RECORDS FOR THE EXERCISE =
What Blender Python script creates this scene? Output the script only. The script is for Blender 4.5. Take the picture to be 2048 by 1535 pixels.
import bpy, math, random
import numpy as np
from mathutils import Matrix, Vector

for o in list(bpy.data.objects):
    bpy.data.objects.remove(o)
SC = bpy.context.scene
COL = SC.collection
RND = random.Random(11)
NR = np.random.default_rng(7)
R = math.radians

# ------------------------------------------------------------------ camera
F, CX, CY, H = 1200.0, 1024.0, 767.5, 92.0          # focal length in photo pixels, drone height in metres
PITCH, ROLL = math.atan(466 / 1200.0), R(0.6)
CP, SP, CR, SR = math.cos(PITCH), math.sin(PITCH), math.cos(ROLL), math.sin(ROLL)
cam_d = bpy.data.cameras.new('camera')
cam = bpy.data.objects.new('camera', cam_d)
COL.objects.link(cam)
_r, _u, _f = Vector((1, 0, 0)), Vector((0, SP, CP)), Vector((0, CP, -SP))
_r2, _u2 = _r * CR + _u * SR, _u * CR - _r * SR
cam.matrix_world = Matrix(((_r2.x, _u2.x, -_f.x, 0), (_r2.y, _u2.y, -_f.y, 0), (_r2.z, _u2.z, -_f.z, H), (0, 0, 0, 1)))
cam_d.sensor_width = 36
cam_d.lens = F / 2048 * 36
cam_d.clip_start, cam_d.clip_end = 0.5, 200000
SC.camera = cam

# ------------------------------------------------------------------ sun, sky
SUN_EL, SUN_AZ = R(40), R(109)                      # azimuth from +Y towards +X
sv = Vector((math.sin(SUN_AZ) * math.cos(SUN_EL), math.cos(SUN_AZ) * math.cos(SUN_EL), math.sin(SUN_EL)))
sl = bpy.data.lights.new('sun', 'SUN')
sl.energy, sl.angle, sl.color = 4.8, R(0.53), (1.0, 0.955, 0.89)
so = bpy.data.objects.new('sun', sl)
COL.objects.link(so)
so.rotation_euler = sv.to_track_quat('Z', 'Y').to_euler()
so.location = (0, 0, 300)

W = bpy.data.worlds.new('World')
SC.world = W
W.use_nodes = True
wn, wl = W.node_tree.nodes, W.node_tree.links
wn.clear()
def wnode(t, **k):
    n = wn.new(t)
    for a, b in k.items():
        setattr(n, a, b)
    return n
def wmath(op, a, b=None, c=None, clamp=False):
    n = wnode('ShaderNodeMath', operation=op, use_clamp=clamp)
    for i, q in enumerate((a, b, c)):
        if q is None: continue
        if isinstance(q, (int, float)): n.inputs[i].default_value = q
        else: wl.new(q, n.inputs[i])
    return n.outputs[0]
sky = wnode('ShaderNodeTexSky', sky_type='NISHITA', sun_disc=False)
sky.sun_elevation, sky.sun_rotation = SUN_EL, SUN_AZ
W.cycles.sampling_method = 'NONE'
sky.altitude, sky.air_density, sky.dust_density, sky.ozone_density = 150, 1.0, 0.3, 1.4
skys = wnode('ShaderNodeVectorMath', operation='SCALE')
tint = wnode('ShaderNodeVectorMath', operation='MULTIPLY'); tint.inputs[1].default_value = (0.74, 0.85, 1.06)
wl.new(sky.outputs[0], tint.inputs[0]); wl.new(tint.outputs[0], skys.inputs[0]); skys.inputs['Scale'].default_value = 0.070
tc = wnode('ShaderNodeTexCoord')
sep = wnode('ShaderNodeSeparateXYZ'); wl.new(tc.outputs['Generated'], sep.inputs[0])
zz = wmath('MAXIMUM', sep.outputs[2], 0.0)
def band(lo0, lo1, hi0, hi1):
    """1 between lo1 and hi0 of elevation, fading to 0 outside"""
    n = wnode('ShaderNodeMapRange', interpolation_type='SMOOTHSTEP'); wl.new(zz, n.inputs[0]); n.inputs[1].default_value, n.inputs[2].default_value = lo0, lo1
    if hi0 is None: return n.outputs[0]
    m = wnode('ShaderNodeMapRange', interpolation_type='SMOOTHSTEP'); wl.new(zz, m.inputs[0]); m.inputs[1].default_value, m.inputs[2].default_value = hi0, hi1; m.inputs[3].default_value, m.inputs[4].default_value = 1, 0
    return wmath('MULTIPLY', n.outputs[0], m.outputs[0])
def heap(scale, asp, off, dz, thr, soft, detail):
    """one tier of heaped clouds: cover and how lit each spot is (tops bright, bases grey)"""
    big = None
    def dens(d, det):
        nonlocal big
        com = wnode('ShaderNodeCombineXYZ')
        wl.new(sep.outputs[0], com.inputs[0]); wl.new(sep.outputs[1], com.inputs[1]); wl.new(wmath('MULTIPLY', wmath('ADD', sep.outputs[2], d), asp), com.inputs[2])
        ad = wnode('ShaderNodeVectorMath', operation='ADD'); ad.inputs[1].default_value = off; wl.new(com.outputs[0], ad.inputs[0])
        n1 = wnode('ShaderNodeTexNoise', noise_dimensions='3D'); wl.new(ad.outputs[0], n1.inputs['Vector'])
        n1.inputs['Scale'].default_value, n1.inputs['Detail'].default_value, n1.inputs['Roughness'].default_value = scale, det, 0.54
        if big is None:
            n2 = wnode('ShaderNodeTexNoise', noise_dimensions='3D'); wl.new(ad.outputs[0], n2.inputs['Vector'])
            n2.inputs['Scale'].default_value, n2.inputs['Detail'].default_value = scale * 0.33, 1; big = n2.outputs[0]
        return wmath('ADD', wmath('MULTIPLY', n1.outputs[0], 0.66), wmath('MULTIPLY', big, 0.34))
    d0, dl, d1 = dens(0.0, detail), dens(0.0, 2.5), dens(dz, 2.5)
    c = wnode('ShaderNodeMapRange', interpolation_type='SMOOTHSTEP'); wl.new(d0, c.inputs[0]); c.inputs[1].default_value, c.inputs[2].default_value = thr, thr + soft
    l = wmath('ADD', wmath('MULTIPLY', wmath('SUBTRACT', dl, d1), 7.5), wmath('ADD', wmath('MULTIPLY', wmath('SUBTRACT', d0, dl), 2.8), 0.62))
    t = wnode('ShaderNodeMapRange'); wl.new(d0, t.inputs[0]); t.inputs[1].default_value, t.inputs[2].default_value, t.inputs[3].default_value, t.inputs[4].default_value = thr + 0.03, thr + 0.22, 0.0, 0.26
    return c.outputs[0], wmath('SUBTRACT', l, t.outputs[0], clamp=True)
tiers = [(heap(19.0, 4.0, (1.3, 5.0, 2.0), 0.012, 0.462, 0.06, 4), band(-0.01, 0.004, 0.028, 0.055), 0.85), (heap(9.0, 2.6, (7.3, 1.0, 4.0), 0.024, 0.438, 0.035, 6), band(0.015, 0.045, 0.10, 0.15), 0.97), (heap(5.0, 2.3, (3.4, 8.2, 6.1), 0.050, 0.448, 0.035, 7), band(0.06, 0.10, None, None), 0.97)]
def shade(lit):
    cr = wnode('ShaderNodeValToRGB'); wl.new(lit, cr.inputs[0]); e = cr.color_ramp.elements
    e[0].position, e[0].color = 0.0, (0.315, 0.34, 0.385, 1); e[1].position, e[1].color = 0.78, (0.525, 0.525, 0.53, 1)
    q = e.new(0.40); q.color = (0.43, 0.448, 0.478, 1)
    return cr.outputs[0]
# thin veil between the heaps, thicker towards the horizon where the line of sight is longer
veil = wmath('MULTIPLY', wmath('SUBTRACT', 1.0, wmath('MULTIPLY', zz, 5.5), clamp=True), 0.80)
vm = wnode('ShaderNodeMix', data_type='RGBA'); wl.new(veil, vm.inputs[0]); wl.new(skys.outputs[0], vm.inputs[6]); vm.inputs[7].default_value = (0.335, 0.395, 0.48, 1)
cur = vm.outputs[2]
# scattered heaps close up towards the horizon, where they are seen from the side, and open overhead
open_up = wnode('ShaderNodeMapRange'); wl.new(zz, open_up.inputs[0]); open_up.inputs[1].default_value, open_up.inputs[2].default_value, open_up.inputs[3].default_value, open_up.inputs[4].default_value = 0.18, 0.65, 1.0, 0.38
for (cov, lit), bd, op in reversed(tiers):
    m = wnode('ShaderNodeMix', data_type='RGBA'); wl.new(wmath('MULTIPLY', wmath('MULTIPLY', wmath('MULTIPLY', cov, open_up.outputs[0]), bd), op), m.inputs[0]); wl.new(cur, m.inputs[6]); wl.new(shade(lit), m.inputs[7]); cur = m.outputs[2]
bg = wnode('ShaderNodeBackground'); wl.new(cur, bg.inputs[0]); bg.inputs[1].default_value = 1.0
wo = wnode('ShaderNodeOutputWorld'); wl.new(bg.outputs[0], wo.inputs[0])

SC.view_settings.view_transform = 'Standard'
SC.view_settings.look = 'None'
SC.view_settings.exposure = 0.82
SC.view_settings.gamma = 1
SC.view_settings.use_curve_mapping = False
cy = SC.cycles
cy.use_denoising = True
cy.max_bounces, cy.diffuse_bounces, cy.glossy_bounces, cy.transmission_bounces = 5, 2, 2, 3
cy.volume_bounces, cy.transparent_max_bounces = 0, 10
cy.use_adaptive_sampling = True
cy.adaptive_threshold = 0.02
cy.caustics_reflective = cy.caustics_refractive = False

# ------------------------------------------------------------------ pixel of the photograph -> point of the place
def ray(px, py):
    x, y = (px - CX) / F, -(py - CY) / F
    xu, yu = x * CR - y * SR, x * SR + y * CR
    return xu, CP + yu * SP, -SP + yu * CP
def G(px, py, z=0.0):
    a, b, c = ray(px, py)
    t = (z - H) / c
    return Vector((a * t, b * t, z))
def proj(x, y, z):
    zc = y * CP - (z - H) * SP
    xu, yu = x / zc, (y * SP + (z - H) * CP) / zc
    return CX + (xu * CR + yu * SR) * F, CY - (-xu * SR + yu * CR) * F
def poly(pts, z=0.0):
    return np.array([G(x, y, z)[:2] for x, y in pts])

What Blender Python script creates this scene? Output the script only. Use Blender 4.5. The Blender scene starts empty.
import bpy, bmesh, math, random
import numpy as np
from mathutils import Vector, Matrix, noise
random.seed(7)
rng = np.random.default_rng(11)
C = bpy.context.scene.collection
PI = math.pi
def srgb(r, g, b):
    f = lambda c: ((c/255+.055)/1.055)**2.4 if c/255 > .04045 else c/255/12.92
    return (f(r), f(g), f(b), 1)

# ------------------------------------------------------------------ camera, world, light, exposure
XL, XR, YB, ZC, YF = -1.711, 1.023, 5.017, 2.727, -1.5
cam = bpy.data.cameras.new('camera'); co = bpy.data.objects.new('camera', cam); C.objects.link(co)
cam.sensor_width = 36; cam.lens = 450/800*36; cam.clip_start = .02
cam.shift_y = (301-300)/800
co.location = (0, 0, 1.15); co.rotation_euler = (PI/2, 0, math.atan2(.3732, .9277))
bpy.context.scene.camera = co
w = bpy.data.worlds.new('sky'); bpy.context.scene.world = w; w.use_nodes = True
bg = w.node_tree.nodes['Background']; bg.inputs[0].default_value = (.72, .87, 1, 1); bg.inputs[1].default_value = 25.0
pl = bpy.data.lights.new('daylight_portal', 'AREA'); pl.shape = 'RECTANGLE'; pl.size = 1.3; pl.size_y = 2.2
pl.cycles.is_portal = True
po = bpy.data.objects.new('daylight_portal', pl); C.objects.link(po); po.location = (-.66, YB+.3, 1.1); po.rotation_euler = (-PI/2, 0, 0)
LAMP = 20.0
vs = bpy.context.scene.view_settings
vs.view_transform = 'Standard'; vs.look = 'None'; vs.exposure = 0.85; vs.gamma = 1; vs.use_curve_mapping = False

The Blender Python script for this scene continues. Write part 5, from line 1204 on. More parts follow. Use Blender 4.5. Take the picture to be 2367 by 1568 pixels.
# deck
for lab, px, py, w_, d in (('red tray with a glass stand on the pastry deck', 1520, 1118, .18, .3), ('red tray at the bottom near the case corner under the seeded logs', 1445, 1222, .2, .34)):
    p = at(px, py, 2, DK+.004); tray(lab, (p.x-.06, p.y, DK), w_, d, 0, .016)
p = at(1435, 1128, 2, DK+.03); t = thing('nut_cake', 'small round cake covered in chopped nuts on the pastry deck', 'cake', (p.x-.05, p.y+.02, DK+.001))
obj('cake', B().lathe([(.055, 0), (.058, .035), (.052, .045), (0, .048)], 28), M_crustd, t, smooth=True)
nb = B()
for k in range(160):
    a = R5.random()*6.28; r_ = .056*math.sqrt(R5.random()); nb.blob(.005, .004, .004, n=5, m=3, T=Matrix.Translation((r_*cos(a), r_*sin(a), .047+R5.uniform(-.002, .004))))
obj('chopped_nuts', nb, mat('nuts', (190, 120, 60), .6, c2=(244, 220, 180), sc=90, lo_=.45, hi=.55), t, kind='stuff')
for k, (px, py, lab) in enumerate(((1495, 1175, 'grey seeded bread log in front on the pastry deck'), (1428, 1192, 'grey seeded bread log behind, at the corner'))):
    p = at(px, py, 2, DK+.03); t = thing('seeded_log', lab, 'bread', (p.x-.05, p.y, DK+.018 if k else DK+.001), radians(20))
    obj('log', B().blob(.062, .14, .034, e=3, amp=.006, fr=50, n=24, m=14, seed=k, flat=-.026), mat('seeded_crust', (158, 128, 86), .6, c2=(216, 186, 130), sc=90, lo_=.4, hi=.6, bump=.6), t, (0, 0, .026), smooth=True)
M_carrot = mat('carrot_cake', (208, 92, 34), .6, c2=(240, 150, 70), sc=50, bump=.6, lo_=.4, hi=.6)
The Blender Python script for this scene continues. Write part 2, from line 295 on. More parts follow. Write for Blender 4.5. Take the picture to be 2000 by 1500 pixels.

GIVEN INSTRUCTION = Where a line of the records above holds the word "More", copy that line.

THE REPLY =
The Blender Python script for this scene continues. Write part 5, from line 1204 on. More parts follow. Use Blender 4.5. Take the picture to be 2367 by 1568 pixels.
The Blender Python script for this scene continues. Write part 2, from line 295 on. More parts follow. Write for Blender 4.5. Take the picture to be 2000 by 1500 pixels.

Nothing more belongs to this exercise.